Amal e Gladstone (créditos de imagem Civilian Reader)
Um estranhamento permeia a história em seus primeiros 30% devido à mistura entre ficção científica e literatura epistolar, mas assim que — ou se — o leitor conseguir se situar na história (que infelizmente demora mais do que o ideal para engrenar e é um pouco confusa) fica muito mais fácil se entregar a essa simbiose de gêneros que possui momentos dotados de uma paixão que realmente é capaz de matar, tamanha a grandiosidade desse amor vivido por duas mulheres que se recusam a serem moldadas na ideia heteronormativa das relações — nesses momentos a história se transforma em uma obra-prima emocional que ultrapassa o binarismo dos gêneros, uma vez que mesmo usando os pronomes ela/dela, Blue e Red possuem várias formas e aparências.

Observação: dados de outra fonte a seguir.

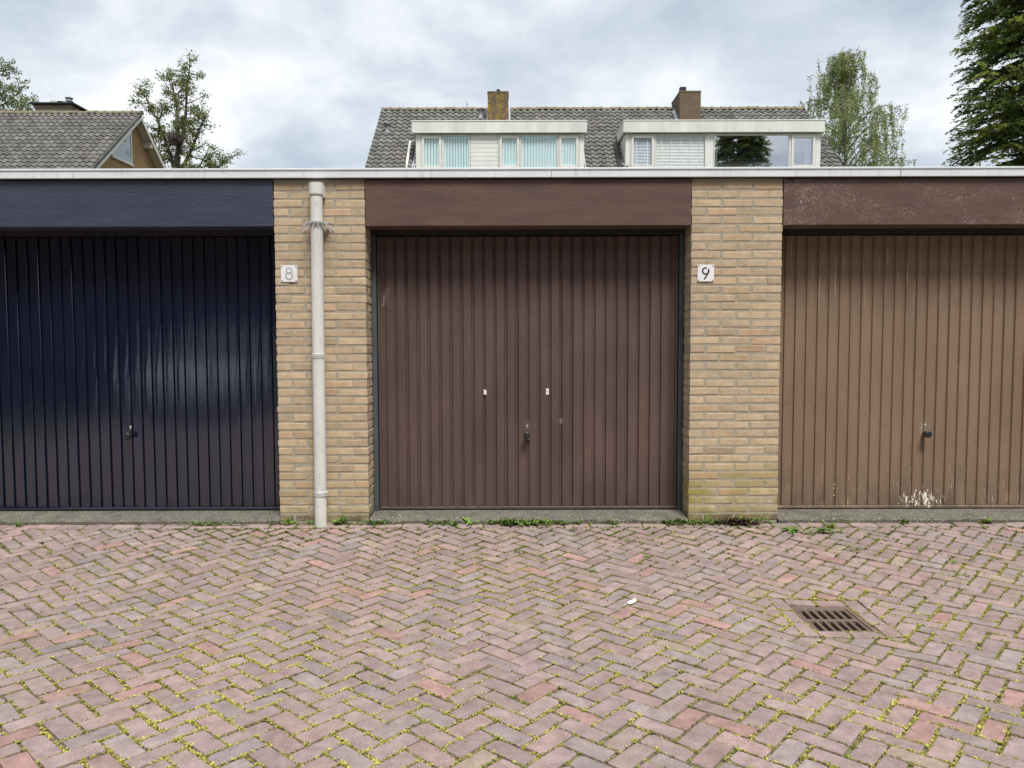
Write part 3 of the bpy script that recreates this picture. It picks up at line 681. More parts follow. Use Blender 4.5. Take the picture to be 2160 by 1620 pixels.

Em última análise, É assim que se perde a guerra do tempo (vencedor dos prêmios Nebula e Hugo de melhor novela em 2019 e 2020 respectivamente) é uma obra irregular quando o foco é a ficção científica per se, mas que possui uma força colossal quando os autores direcionam seu incontestável talento para a criação daquele amor arrebatador e histórico entre duas mulheres através das cartas; e os fãs mais atentos do poeta e pintor William Blake poderão encontrar uma citação quase beirando a displicência que dará indícios de quão grandioso será o terceiro ato da obra.